Below follows a brief overview of the recommendations. Dive into the full version to understand how CHARTER is shaping a forward-thinking and sustainable future for the heritage ecosystem.
- Establish skills strategies for the heritage sector for a systemic change
Encourage coordinated skills strategies at the EU, national, and regional levels to align education and labour market demands, ensuring heritage’s role in achieving societal and environmental goals. - Counteract the loss of heritage skills
Combat the loss of traditional heritage skills caused by disrupted generational transfers, shrinking markets, and precarious employment. Emphasise their relevance for addressing modern challenges like sustainability and climate resilience. - Complement core heritage skills with transversal skills to foster inter- and trans-disciplinarity
Equip heritage professionals with communication, digital, entrepreneurial, and ethical skills alongside core competencies in preservation and governance to navigate evolving challenges and interdisciplinary roles. - Offer future-focused education and training
CHARTER identifies eight pathways for adapting or developing curricula: community engagement, sustainability in built heritage, heritage crafts, new heritage conservation, digital heritage, participatory leadership, heritage policy design, and international relations. These pathways address current and future sector demands. - Promote a Lifelong Learning area for the heritage sector
Encourage continuing education (CET) to upskill and reskill professionals in areas like digital content creation, conservation, and management, ensuring flexibility to adapt to emerging needs such as AI and digital outreach. - Foster the recognition of non-formal and informal prior learning
Expand recognition of skills gained through non-formal and informal methods, such as on-the-job training and traditional crafts, using tools like micro-credentials and validation processes to improve mobility and career access. - Ensure work-based learning for professional development and early-career progression
Enhance access to internships and traineeships by improving coordination, offering fair remuneration, and ensuring better integration into education programs to bridge gaps between training and the workplace. - Strengthen quality assurance in heritage education and training
Standardise quality assurance in vocational (VET) and continuing education (CET) to ensure consistent standards across the EU, particularly for work-based learning, which is vital for heritage professionals. - Strive towards a viable, diverse heritage workforce
Address workforce precarity by improving job stability, promoting gender equality, and increasing representation of disadvantaged groups to foster diversity and resilience in the heritage sector. - Foster professional recognition and facilitate mobility
Harmonise standards and improve recognition of qualifications to support the mobility of heritage professionals across the EU, addressing gaps in tools like ESCO and improving alignment with national frameworks. - Develop and use robust socio-economic indicators for evidence-based policies
Improve data collection and monitoring using updated methodologies and taxonomies to ensure reliable statistics that reflect the sector’s dimensions and inform effective policymaking. - Develop intersectoral cross-pollination of heritage knowledge
Recognise and enhance heritage’s intersection with other sectors like tourism, sustainability, and urban planning, while improving procurement standards to include heritage-related activities and attract skilled professionals.

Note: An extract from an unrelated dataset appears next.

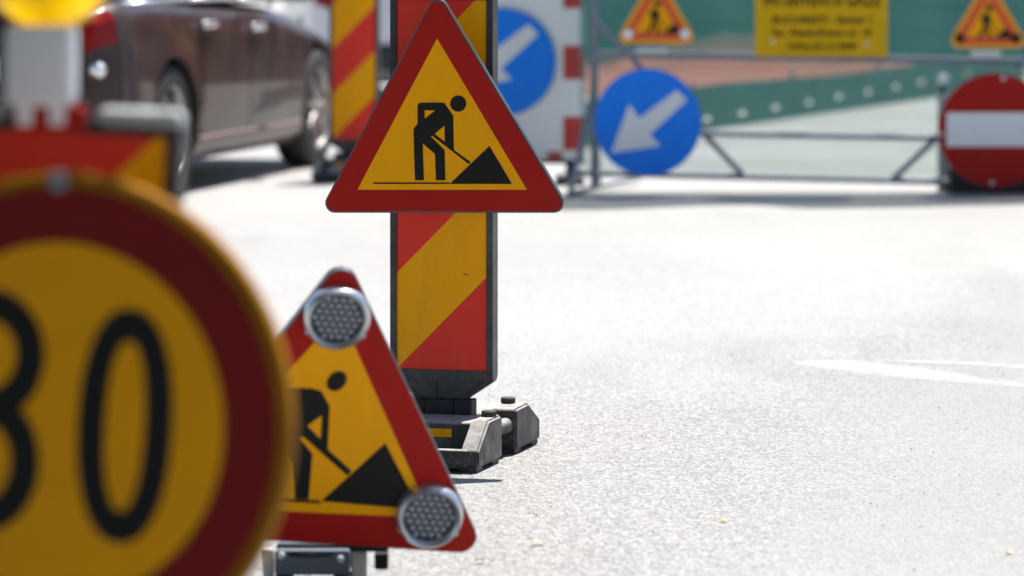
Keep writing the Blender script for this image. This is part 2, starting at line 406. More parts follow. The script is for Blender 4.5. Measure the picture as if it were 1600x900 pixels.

Explore 3 booklets with key findings
CHARTER produced three accompanying booklets that consolidate findings and proposals, contributing to a sustainable and long-term skills strategy for the sector.
Booklet on profiling a future-proof heritage practice
Booklet on supporting heritage education and training
Booklet on understand sectoral dynamics
Additional key results
CHARTER model proposes culture as a common good
The CHARTER Alliance developed an innovative model for the cultural heritage sector, capturing its scope, dynamics, and boundaries in relation to existing cultural, statistical, occupational, and economic frameworks and policies. This holistic model positions cultural heritage as a distinct domain with unique functions, making it applicable to economic and social assessments while supporting its full recognition and realisation. Access more details in the accompanying report.
8 pathways for the future
Out of the many reports and other results produced by the CHARTER Alliance, Guidelines on innovative/emerging cultural heritage education and training paths is a key outcome. It provide recommendations to futureproof eight key segments of heritage education and training (E&T) where new curricula need to be developed or existing ones adapted. The guidelines aim to ensure that the cultural hertiage sector remains resilient, relevant, and responsive to emerging challenges and opportunities.